Os versos contidos no livro, no entanto, vão na contramão do desespero — com
exceção de “Socorro, a poesia está matando o povo” — e se apoiam numa espécie
de contradança entre esperança e memória, atenta a certo sentimento íntimo à
partilha e ao pertencimento: “Sou forte de nascimento, / sou claro de
sentimento”. Nesse sentido, parte das
composições presentes no álbum Das terras de Benvirá (gravado em 1970 na
França, mas lançado no Brasil em 1973) — como “A canção primeira”, “Maria
memória da minha canção” e “Bandeira branca” (letra que tem intertexto com a
quinta parte do poema “Lembrança”) — guarda afinidade, em seus versos, com a
proposta do livro.

Sugerimos que a imagem do
sonho não trata de um expediente acidental, mas de um recurso expressivo da
relação entre o ser no mundo e o seu manancial íntimo. O qual é composto pelas
determinações divididas a seu redor. Para tanto, recorremos, a título de
abreviação, a um mesmo verso mobilizado por Vandré na segunda estrofe de “Zé
das Graças Pereira”, repetido em “República brasileira”: “maduro no despertar”.
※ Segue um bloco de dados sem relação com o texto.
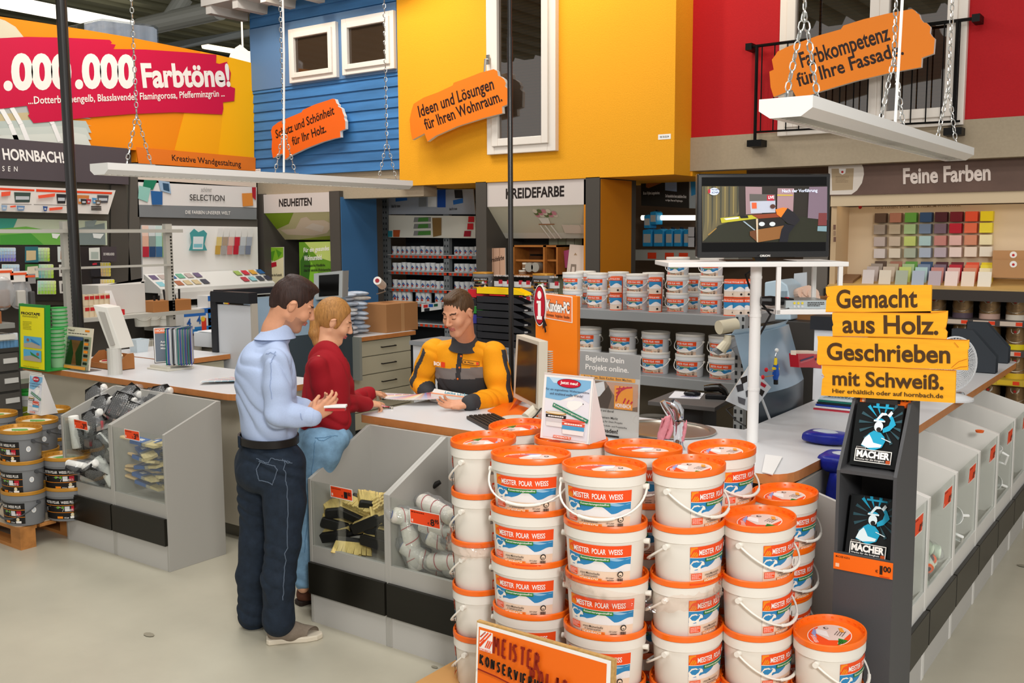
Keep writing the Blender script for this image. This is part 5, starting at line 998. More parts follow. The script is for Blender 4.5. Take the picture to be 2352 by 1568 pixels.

Este espaço íntimo, resguardado ao onírico, surge como janela de
amadurecimento, uma possibilidade de formação, capaz de preparar rumo à
transformação do posto no mundo. Este amadurecer no despertar, sonhado o sonho,
dialoga, através dos versos, com outra esfera de cuidado, como procuramos
assinalar: o cultivo paulatino do relicário pessoal de lembranças. Estas são
tomadas, via de regra, a partir das relações, por definição irreversíveis, do
ser e estar de cada um no tempo. Um passo além, elas aparecem como acumulação
involuntária da vida, distribuída irregularmente, e que por isso merece ser
honrada. Ciente de que tudo aquilo tocado pelas retinas também as toca de volta
na jornada esgotável da vida. Acompanhemos, tendo isto em mente, alguns dos
versos de “Lembrança”: “Os bens da vida reparti com todos / e muitos se
perderam para que eu chegasse. / Vivi contigo as honras do meu tempo / sem
moral, além das esperanças; / e parto agora porque tenho tempo / e aumentadas
as minhas lembranças”.
No lusco-fusco entre o geral e o
íntimo, neste cultivo da vida compartilhada enquanto tempo repartido, há toda
uma profusão de figuras e imagens espalhadas pelo livro. Bem como diversas
soluções apresentadas a cada poema. Na abertura de “Olha de frente o sertão”,
por exemplo, o desfecho é o mais trágico possível: um assassinato motivado por
traição. No encerramento do livro, por outro lado, o poema “Aos que vão comigo
e com quem vou ficar” diz: “que eu levei bastante para sempre plantar”. Tendo o
leque aberto dessa tendência em mente, acreditamos que valha a pena chamar
atenção para uma das figuras presentes no volume capaz de articular tais
dimensões à noção de futuro com a qual flerta. Falamos na imagem do
“ante-poema” como proposta de sensibilização ao devir e à intervenção. Ela
oferece uma entrada para compreender o lugar da disputa, dos conflitos, em
suma, do espaço destinado aos interesses na poética.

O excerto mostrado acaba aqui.